[Scripts that build scenes]
╭──

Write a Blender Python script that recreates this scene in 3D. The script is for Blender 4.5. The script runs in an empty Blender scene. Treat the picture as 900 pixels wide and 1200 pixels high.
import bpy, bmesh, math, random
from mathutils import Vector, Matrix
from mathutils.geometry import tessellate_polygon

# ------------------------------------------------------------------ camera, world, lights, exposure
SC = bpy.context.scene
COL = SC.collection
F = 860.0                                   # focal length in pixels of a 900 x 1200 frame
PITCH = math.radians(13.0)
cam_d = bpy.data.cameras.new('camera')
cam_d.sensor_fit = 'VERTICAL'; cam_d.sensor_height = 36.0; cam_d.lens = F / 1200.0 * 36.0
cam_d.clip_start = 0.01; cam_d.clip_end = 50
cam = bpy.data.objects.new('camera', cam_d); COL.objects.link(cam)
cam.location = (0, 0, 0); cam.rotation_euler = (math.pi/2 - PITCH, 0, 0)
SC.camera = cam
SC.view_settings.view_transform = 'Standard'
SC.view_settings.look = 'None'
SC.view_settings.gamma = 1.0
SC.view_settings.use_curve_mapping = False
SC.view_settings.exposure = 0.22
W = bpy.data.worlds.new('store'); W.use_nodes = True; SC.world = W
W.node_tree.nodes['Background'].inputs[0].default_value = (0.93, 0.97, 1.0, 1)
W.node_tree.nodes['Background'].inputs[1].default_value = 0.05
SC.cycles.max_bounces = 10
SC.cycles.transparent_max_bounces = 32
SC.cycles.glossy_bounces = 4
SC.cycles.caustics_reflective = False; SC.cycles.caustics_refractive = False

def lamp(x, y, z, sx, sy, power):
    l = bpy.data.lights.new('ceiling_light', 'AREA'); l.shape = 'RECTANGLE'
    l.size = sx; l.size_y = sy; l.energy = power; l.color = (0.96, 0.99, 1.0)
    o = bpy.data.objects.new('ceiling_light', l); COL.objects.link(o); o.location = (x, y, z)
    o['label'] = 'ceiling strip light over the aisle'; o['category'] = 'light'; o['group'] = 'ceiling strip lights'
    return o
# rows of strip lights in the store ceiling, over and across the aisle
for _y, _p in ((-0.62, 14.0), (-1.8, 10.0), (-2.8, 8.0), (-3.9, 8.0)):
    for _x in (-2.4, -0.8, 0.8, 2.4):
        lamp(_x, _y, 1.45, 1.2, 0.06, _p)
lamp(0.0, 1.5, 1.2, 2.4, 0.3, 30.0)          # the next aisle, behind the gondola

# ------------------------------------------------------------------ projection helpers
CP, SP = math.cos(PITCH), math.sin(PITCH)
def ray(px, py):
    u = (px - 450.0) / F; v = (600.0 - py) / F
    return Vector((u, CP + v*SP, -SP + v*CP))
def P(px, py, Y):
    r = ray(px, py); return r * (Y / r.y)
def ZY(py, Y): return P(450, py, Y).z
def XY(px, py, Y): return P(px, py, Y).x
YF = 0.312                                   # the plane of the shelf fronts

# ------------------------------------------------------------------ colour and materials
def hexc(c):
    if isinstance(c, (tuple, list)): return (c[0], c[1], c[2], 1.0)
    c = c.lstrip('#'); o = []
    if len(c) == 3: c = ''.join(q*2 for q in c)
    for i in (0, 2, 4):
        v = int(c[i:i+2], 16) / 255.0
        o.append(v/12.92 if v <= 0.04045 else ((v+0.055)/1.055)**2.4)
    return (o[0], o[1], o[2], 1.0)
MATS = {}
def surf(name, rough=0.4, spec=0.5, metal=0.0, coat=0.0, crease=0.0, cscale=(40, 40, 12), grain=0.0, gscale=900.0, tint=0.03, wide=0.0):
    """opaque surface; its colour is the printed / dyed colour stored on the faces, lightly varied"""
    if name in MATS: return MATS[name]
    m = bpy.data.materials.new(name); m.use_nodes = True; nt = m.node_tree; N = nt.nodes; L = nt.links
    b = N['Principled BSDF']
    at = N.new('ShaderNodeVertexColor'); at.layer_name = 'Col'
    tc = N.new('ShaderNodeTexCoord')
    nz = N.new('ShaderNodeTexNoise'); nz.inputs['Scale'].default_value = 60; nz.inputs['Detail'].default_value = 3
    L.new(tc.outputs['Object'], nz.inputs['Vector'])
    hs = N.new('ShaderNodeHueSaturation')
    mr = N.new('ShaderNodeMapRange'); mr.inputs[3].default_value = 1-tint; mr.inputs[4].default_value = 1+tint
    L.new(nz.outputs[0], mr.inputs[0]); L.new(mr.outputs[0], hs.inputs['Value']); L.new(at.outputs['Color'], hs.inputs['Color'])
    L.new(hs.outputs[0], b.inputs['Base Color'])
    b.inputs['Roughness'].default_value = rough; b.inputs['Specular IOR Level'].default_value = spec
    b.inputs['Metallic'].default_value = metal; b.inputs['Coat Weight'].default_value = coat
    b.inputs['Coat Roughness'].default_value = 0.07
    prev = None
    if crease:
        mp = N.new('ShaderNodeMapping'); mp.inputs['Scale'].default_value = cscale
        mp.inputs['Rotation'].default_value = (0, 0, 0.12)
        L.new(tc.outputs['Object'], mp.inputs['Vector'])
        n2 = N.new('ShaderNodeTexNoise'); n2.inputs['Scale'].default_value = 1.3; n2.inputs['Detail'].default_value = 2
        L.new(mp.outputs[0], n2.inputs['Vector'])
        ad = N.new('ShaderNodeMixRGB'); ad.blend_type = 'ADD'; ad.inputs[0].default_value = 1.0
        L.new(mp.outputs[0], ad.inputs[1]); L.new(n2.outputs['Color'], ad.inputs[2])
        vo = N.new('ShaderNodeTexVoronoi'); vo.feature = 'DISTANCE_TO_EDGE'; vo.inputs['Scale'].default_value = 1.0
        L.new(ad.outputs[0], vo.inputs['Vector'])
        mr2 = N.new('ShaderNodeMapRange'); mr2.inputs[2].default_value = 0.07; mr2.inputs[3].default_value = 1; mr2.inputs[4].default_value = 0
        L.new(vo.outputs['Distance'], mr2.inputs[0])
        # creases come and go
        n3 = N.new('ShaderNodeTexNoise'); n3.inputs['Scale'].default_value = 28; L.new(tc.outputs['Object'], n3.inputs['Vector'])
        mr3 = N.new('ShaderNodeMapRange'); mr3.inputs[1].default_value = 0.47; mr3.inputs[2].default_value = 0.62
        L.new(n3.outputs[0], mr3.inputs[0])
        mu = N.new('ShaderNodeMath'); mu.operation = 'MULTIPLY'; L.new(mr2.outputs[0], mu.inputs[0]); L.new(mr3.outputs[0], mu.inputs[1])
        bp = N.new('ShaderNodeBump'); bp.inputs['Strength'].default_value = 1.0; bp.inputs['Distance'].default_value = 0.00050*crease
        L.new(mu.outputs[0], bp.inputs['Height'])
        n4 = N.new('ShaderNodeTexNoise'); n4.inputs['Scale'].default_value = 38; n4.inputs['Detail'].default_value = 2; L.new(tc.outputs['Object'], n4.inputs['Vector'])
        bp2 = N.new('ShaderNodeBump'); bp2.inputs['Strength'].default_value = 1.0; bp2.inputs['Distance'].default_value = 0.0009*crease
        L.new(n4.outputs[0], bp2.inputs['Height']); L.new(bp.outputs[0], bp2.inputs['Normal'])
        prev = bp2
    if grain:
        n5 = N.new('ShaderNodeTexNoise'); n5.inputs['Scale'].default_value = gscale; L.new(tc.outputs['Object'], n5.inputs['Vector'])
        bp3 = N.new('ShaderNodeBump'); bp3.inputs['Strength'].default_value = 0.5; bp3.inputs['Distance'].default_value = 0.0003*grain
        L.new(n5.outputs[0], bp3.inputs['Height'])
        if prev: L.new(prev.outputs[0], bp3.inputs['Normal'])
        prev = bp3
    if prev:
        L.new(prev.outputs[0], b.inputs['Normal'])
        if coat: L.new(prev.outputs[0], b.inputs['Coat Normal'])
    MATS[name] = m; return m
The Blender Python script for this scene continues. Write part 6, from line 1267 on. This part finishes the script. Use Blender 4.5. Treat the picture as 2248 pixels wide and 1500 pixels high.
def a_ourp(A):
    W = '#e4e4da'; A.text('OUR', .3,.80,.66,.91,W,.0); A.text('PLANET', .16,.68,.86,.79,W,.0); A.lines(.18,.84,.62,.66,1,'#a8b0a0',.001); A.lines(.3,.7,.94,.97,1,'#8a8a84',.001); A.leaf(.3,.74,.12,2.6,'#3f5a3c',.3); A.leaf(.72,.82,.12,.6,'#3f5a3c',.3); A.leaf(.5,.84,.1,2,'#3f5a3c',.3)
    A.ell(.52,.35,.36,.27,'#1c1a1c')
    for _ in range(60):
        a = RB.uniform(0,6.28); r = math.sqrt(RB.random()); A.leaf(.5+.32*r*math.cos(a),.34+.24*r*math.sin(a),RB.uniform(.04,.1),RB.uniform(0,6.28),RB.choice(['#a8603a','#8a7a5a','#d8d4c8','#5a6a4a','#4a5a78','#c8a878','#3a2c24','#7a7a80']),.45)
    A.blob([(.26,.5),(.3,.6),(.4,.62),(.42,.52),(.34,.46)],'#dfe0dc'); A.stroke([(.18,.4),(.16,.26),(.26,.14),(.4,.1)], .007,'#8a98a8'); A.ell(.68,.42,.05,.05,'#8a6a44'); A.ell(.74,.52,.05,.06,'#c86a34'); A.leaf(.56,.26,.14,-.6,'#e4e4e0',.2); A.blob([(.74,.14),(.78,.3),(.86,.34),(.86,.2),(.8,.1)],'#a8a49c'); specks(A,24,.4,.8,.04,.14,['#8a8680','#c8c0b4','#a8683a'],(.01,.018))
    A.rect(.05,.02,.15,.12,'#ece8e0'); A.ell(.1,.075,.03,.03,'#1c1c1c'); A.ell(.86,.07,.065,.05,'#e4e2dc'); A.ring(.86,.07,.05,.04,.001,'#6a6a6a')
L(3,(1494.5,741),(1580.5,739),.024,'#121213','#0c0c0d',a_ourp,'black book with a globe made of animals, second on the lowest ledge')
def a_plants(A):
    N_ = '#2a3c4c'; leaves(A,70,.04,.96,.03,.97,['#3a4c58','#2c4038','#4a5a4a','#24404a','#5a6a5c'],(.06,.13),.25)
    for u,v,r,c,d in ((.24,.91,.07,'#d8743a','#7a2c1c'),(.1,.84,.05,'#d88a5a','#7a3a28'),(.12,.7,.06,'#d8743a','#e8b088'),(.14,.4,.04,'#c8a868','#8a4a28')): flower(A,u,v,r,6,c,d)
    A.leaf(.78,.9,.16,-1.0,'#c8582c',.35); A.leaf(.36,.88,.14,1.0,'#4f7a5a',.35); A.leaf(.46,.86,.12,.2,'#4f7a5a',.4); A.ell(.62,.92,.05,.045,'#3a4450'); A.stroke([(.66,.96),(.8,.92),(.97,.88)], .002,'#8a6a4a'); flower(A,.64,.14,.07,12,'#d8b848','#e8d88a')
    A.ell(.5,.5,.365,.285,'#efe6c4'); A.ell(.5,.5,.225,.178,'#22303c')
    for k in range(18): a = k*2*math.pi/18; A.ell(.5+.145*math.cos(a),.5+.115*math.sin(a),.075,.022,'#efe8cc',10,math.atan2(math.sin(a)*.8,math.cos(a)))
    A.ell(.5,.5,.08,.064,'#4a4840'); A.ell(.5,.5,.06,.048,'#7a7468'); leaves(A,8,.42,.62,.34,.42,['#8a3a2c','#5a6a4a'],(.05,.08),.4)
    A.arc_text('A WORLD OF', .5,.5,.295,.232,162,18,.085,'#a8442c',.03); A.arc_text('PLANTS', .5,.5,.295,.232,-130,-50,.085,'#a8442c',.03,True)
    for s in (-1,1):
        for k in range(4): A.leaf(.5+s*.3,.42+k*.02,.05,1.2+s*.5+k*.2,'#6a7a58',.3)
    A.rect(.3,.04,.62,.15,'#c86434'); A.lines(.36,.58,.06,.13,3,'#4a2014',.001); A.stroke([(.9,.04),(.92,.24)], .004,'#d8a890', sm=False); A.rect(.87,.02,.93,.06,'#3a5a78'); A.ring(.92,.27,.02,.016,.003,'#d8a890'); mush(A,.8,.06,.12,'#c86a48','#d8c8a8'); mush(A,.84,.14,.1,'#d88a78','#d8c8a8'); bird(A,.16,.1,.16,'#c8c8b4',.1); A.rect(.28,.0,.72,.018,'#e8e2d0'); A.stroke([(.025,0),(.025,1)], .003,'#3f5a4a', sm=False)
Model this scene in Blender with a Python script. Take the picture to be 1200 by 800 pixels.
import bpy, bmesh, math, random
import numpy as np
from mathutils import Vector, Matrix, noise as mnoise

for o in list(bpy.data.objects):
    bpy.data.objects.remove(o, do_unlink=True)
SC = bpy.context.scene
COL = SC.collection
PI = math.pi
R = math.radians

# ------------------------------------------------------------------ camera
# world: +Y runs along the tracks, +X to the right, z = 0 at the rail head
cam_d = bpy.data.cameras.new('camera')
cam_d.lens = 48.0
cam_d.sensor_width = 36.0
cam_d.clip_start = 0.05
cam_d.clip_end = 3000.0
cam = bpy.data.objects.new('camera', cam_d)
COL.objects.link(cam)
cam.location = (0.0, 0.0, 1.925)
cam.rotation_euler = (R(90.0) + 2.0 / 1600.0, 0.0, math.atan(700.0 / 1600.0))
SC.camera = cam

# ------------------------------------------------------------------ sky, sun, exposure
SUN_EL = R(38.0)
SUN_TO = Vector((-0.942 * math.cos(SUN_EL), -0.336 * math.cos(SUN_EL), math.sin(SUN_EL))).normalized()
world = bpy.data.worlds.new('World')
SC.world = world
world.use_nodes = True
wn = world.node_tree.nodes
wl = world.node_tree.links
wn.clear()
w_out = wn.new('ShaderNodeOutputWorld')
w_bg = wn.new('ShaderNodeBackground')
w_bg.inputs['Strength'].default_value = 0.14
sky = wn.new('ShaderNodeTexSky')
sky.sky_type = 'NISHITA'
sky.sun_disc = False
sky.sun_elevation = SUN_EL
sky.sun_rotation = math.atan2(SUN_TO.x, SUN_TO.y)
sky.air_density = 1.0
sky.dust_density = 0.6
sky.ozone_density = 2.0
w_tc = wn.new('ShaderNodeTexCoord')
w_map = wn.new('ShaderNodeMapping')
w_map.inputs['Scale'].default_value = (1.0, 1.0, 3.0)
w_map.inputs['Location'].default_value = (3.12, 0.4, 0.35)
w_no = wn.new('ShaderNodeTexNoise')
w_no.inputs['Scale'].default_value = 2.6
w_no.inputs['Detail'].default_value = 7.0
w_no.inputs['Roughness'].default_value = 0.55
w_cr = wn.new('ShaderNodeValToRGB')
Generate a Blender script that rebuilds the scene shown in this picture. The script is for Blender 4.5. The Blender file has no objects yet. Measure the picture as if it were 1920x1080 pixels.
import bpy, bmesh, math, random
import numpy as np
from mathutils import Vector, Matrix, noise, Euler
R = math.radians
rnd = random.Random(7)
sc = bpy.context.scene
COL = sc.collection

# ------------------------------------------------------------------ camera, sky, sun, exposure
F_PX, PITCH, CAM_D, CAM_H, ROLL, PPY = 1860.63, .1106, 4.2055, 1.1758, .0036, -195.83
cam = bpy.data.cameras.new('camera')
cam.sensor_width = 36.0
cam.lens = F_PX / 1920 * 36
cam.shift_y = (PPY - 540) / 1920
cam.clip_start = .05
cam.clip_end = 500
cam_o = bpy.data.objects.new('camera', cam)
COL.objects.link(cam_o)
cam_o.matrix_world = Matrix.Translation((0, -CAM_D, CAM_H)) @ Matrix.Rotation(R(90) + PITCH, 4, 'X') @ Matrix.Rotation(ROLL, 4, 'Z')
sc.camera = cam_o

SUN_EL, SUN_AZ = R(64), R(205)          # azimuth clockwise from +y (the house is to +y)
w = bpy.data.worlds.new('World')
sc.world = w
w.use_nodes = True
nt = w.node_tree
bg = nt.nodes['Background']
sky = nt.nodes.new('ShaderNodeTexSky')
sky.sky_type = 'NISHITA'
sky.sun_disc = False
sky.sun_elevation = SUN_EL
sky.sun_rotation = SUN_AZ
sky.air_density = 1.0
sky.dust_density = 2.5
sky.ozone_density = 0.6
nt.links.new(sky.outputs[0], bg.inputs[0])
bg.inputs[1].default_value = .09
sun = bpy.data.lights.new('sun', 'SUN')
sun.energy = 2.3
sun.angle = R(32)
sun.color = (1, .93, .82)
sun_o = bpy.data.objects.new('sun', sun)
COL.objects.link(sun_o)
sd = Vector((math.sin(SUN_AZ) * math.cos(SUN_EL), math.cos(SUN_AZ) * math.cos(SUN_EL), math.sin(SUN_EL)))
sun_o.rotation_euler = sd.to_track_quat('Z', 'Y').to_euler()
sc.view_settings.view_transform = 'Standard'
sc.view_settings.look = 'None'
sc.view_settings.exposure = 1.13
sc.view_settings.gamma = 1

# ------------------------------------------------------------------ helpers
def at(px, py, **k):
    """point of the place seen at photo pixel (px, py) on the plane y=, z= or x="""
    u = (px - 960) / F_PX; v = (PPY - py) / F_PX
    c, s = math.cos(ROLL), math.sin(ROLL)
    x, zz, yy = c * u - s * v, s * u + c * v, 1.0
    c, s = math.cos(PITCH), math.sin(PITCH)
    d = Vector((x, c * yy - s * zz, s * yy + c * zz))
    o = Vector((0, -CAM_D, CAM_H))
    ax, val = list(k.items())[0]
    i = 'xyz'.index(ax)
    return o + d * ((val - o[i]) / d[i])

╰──

WHAT YOU SHOULD DO
Reproduce verbatim the lines above, from the line with "Model this scene" through the line with "from mathutils import Vector, Matrix, noise as".

OUTPUT OF THE TASK
Model this scene in Blender with a Python script. Take the picture to be 1200 by 800 pixels.
import bpy, bmesh, math, random
import numpy as np
from mathutils import Vector, Matrix, noise as mnoise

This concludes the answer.